Ao longo dos séculos, o golpe tomou novas formas, mas a essência permaneceu: falsas promessas, exploração da boa-fé e, no final, prejuízo para os enganados. Hoje, um dos exemplos mais gritantes desse tipo de fraude ocorre no setor de planos de saúde. Cerca de 50 milhões de brasileiros pagam mensalidades altíssimas por anos, acreditando ter segurança em momentos críticos. No entanto, ao precisarem do serviço, são surpreendidos com negativas de cobertura, limitações de exames e cancelamentos unilaterais de contrato.
Imagine a angústia de um trabalhador que, ao se aposentar ou ser demitido, descobre que seu plano de saúde foi cancelado antes mesmo de expirar o prazo legal. A Constituição Federal de 1988 estabeleceu a saúde como direito de todos e dever do Estado, permitindo a atuação da iniciativa privada sob regulação governamental. Contudo, apenas em 1998 a Lei 9.656 estabeleceu regras mais claras para o setor, proibindo a rescisão unilateral de contratos e submetendo os reajustes anuais à aprovação do governo.
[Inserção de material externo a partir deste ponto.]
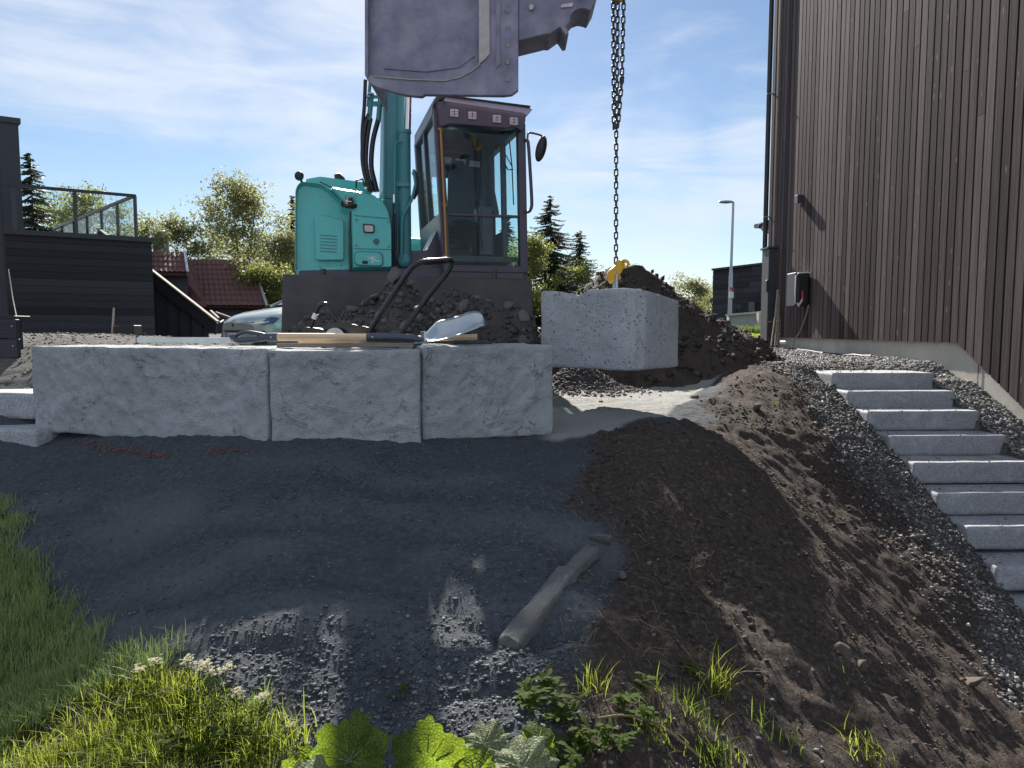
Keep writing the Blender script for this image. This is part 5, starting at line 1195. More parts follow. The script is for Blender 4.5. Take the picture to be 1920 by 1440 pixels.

Apesar desses avanços, os abusos persistem. As reclamações contra planos de saúde continuam liderando os rankings de queixas, conforme aponta o Instituto de Defesa do Consumidor (IDEC). A Agência Nacional de Saúde Suplementar (ANS), criada em 1999 para regulamentar o setor, é frequentemente criticada por priorizar interesses das operadoras em detrimento dos consumidores. Cabe a nós, cidadãos, lembrar que o papel das agências reguladoras é equilibrar os direitos dos beneficiários com a sustentabilidade das empresas, garantindo um sistema justo e eficiente.
Em maio de 2024, após uma série de denúncias sobre cancelamentos abusivos de planos coletivos, a ANS emitiu esclarecimentos importantes:
– Nenhuma operadora pode fazer seleção de riscos ao contratar, atender ou excluir beneficiários.
– Nenhum consumidor pode ser impedido de adquirir um plano devido à sua condição de saúde ou idade.
– A exclusão de clientes por esses motivos é expressamente proibida.
O Código de Defesa do Consumidor também adverte que explorar a vulnerabilidade dos clientes, especialmente por razões de idade, saúde ou condição social, é prática abusiva.
Assim como no “conto do vigário” do passado, milhões de brasileiros ainda são vítimas de promessas enganosas. A história se repete, e cabe a cada um de nós buscar informação, fiscalizar e exigir que nossos direitos sejam respeitados.